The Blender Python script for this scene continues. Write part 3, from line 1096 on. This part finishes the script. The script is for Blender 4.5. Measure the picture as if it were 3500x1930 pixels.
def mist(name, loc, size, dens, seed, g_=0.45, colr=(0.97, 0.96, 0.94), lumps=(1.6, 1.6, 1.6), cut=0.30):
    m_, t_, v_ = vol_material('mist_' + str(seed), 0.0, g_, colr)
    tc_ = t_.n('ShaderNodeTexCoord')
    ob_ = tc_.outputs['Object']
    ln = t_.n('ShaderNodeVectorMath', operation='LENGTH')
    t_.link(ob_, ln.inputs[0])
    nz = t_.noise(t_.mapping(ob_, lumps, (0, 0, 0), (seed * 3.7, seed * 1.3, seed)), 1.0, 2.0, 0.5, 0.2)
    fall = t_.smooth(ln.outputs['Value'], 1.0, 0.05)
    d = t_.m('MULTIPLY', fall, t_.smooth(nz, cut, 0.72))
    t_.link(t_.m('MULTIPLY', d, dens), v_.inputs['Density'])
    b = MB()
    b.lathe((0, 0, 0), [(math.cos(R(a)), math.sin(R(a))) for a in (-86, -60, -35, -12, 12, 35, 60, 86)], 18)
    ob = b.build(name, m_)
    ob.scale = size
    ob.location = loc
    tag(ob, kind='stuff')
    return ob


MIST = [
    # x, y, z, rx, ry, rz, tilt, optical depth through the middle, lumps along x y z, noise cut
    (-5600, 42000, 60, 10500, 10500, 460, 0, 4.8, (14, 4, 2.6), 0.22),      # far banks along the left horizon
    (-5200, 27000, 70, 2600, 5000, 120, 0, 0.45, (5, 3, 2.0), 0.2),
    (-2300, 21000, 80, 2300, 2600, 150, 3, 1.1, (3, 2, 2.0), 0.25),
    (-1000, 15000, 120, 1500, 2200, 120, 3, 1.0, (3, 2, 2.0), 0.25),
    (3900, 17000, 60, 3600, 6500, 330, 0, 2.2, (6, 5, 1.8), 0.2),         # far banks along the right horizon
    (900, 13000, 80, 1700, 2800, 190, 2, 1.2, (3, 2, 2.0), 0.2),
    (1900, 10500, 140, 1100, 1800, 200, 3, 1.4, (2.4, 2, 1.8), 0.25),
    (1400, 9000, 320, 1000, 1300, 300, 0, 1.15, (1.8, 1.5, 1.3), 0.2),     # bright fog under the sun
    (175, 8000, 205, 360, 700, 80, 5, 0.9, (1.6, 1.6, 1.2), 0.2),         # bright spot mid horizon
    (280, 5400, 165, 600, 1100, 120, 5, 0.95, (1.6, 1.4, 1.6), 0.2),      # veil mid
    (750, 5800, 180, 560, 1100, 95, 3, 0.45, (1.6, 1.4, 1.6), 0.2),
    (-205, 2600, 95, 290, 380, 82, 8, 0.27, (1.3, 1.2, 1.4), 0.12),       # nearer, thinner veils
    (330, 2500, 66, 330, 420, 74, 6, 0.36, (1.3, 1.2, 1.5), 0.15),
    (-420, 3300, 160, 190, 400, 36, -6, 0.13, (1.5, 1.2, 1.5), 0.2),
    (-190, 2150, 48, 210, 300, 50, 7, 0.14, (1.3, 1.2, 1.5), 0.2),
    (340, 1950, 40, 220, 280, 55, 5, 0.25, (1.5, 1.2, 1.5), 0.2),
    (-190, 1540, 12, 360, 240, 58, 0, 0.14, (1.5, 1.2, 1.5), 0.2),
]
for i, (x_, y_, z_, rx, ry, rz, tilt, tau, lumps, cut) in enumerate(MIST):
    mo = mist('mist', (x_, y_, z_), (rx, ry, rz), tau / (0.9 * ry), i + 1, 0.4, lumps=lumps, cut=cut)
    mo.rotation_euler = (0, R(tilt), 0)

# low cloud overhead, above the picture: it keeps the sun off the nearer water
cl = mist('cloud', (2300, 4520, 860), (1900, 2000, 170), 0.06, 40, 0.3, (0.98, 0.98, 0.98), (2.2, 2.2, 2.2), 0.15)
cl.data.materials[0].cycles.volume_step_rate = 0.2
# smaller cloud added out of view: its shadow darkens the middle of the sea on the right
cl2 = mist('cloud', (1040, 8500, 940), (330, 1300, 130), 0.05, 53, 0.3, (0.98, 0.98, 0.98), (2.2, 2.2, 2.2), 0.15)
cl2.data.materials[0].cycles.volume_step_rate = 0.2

++++

** Problem statement **
Report the number of lines above that contain the word "picture", and only that number.

** Solution to this exercise **
2